Kisah ini terjadi, sembilan tahun silam. Aku menyalinnya dari catatan harian. Berikut ceritanya...
Seorang murid yang kuduga disleksia (dia sering terbalik-balik menulis huruf b, d, p), kalau menulis kata gandeng semua; ada saja huruf/kata/kalimat yang hilang atau bertambah, tidak bisa fokus, sibuk sendiri; nyanyi-nyanyi; nggambar pocong atau kuburan, kemarin siang memberiku sebuah gambar.
“Ini buat Pak Toto (tanpa huruf k),” katanya.
Aku tersenyum menerimanya. Dalam hati senang sekali. Bukan cuma karena gambarnya. Tapi karena tulisan di sebelah gambar, “Pak THomas adalah Guru Pak THomas.”

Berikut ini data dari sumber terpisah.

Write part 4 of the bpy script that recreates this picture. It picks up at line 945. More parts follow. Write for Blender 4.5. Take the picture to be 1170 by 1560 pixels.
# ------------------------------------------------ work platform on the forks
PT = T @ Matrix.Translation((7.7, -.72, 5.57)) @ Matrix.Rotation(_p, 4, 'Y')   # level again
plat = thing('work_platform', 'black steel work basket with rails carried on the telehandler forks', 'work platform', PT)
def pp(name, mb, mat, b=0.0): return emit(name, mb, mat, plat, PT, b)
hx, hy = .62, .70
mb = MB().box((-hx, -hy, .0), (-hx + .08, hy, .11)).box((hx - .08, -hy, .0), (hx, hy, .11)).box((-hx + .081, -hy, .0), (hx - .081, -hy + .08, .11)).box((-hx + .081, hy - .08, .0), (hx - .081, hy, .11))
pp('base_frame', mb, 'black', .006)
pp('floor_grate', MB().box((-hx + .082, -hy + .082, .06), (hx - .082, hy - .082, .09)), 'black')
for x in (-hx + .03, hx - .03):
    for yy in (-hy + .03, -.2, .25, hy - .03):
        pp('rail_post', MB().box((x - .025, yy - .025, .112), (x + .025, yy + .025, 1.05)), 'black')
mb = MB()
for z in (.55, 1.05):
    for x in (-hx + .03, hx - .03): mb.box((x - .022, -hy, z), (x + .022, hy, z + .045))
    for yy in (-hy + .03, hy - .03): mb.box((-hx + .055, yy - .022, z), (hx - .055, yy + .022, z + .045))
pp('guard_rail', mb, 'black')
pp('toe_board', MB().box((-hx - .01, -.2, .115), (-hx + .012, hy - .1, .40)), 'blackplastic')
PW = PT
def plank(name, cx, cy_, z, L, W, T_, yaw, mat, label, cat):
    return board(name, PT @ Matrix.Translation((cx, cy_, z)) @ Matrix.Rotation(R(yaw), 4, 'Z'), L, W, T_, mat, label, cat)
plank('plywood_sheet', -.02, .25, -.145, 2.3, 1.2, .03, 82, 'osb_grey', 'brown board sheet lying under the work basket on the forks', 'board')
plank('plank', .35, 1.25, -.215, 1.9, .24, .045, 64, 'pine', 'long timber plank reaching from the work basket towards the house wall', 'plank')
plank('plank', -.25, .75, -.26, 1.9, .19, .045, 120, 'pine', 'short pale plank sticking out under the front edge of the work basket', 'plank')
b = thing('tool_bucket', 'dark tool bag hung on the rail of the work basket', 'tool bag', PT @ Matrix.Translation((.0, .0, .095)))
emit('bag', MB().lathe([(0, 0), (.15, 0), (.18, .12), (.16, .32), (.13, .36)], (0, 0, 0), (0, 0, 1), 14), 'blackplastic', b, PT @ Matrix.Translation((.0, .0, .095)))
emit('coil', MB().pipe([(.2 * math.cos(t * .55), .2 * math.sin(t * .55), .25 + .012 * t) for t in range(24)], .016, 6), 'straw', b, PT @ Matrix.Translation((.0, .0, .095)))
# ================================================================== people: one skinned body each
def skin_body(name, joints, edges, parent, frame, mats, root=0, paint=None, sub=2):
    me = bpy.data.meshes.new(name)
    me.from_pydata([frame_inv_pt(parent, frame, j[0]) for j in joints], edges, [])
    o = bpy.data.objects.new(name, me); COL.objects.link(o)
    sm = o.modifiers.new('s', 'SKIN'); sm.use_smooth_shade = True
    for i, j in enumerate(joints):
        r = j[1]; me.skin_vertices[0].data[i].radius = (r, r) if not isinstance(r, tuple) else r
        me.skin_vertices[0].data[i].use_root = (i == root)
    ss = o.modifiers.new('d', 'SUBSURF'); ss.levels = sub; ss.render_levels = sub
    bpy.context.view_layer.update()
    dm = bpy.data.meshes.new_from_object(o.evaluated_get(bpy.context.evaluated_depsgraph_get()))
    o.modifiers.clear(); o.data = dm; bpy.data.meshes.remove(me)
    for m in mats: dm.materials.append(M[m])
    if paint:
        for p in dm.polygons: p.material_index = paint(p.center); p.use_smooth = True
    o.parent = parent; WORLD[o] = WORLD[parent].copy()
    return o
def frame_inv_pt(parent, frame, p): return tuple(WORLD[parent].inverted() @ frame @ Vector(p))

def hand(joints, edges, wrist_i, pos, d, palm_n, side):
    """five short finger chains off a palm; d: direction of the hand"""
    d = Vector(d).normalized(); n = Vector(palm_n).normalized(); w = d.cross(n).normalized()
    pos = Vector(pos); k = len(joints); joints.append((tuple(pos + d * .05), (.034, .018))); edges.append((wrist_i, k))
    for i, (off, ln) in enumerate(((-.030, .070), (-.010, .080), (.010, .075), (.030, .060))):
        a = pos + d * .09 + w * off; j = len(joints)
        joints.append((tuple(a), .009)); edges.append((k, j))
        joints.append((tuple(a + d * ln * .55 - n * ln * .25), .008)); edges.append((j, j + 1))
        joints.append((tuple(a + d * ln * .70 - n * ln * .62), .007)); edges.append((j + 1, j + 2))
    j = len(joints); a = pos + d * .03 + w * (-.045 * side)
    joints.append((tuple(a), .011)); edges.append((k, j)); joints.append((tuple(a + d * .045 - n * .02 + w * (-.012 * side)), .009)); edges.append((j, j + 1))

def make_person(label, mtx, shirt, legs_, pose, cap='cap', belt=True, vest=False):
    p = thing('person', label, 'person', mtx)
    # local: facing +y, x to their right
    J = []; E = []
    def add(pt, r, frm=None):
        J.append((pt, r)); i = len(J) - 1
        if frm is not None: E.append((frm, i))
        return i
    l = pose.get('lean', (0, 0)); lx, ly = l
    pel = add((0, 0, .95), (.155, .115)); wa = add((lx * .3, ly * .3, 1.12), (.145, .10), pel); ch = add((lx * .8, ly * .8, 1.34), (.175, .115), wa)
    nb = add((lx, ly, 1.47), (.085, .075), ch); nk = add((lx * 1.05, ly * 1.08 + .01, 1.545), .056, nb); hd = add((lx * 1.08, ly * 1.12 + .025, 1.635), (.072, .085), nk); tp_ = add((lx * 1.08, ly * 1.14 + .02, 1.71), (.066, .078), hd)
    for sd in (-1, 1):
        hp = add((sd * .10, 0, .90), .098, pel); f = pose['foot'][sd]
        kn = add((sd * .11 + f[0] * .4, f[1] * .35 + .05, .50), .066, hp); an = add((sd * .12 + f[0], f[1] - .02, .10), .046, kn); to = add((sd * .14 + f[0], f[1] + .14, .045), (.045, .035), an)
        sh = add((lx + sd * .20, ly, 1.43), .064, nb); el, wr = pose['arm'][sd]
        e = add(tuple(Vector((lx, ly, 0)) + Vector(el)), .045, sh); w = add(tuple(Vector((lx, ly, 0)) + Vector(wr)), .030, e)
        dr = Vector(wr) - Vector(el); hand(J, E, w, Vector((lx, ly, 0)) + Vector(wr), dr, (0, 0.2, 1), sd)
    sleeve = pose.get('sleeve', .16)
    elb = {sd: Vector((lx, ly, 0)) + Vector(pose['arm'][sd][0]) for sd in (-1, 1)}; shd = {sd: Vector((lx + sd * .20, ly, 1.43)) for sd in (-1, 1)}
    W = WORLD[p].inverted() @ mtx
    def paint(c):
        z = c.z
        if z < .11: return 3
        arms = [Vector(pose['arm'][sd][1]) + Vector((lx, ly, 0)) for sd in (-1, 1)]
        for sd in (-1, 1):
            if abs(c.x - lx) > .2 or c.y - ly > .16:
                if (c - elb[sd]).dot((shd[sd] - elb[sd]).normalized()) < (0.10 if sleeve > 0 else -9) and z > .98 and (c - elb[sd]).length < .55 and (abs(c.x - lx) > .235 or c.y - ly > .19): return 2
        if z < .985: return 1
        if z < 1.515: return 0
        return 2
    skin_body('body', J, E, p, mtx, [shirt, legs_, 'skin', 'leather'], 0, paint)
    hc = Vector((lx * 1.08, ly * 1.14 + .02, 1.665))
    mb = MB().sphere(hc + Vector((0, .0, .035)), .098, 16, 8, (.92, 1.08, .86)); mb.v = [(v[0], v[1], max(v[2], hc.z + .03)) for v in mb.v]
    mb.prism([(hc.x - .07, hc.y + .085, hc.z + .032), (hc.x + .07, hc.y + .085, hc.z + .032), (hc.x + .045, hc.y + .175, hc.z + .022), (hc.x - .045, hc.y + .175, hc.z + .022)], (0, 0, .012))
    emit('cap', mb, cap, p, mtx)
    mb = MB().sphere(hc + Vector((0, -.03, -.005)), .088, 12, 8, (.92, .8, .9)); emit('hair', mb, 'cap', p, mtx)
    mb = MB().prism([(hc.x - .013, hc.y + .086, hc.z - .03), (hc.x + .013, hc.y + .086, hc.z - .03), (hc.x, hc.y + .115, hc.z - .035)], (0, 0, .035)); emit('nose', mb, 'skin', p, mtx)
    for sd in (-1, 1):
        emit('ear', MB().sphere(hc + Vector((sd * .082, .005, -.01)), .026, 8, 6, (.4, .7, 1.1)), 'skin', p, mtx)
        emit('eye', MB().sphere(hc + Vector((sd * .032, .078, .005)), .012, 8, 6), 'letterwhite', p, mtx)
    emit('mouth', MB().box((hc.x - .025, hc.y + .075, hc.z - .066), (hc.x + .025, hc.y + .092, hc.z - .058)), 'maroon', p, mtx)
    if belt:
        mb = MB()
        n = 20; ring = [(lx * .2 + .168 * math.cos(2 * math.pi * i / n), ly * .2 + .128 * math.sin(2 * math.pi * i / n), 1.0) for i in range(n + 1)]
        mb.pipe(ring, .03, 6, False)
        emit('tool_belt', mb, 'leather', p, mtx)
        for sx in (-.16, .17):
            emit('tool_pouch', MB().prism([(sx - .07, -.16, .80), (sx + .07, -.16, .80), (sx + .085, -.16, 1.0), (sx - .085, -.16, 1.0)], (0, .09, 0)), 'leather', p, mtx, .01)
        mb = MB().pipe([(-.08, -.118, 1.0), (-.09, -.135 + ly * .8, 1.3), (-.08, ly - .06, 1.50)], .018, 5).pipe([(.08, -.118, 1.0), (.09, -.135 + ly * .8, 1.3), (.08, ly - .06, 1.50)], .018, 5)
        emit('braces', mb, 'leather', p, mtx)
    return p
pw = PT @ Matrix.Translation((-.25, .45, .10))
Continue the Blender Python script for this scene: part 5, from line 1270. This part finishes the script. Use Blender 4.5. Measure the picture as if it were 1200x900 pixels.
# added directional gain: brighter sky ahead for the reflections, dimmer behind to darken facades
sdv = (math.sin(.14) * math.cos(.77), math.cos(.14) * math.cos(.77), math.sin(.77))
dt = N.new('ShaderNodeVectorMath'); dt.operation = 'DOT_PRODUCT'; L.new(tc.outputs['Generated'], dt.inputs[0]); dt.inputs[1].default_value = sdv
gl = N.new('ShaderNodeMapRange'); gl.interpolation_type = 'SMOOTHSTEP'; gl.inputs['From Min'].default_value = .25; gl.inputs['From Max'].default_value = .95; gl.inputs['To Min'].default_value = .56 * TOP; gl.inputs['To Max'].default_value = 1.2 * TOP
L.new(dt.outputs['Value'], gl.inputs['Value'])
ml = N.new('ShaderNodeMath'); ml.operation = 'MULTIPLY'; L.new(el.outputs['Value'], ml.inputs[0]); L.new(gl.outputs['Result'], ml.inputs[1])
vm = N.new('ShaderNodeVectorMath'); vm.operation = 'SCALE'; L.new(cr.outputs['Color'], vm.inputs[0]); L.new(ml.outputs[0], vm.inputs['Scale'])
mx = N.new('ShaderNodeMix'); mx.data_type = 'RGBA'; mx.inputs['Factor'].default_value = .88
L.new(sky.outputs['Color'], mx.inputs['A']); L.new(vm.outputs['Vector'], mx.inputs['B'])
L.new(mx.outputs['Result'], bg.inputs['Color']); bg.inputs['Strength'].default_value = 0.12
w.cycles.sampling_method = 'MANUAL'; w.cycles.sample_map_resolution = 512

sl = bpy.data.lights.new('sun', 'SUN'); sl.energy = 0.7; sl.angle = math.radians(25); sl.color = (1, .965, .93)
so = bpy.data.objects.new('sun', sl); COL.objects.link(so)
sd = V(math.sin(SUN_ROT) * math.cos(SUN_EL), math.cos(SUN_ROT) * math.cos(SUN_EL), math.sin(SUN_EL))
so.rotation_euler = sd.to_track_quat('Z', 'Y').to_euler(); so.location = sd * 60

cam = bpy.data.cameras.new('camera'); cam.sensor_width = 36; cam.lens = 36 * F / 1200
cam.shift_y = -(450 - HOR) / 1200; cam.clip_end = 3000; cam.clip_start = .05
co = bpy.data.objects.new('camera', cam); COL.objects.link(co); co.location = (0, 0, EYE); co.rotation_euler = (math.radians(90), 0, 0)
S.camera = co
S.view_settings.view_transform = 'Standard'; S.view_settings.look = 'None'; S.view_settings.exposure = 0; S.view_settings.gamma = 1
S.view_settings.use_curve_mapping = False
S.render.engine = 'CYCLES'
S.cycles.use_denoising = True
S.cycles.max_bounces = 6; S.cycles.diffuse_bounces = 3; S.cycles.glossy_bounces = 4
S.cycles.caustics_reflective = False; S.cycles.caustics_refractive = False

Yayy! Pada akhirnya, dia tahu namaku yang asli, setelah minggu kemarin sempat bertanya,“Pak Toto (tanpa huruf k), itu kok nama wali kelasnya Te ho mas (maksudnya Thomas)…” katanya sambil menunjuk sudut kanan bawah papan absensi. Di situ memang tertera tulisan: Wali Kelas, Thomas Utomo.
Aku yang lagi nulisi buku jurnal, mengangkat kepala. “Memang kenapa?” Sedikit heran aku bertanya. Tumben-tumbenan dia perhatian dengan yang kecil, remeh-temeh.
“Itu kan salah!”
“Harusnya apa?” Aku semakin heran. Mataku ikut menengok papan yang dia tunjuk.
“Pak Toto. Harusnya: Pak Toto. Nama wali kelasnya kan Pak Toto, bukan Te ho mas.” Dia menjawab sambil tersenyum, yakin betul dengan jawabannya.
Mataku membulat. “Kamu nggak tau nama wali kelasmu?”
“Pak Toto. Iya, kan? Pak Toto.” Senyumnya tambah lebar. Jawabannya meyakinkan.
“Nama lengkapnya? Nama panjangnya?”
“Pak Toto. Iya, kan?”
Aku tertawa. Dia ikut tertawa dengan nada yang aneh.
Iya, iya. Pinter. Bagus. Terima kasih. Itu tandanya dia sudah mulai perhatian dengan hal-hal di luar dirinya sendiri, hal yang kelihatan remeh, tapi menurut dirinya sendiri adalah satu kekeliruan. Dia sudah tanggap dan bisa mengoreksi.
Dan kemarin siang, aku dapat “kejutan” yang menyenangkan: dia memberiku sebuah gambar dengan tambahan tulisan yang tidak gandeng semua. Dia sudah dapat menulis huruf kapital untuk mengawali kalimat dan nama orang. Itu artinya dia mengingati “kecerewetanku” selama seminggu ini yang sering duduk di sebelahnya saat dia sedang menyalin tulisan dari papan tulis,
“Beri jarak! Beri jarak! Antarkata beri jarak. Kalau gandeng semua, nanti susah bacanya. Eehh! Itu awal kalimat pake huruf besarlah! Jangan lupa.” Kataku gemes, setengah tidak sabar, kepengin nyubit pipinya yang nyempluk.
“Ini buat Pak Totok?” tanyaku dengan mata tidak beranjak dari gambar buatannya.
“Ya!’ katanya. Aku tidak lihat mukanya, tapi dari nada suaranya kuterka dia senang, mungkin bangga sudah melakukan sesuatu yang menurutnya berguna bagiku.
Kuperhatikan tulisan itu, lagi dan lagi: Pak THomas adalah Guru Pak THomas. Aku tidak perlu bertanya apa artinya, karena kukira aku sudah mengerti. Dan pengertian itu sungguh membahagiakanku.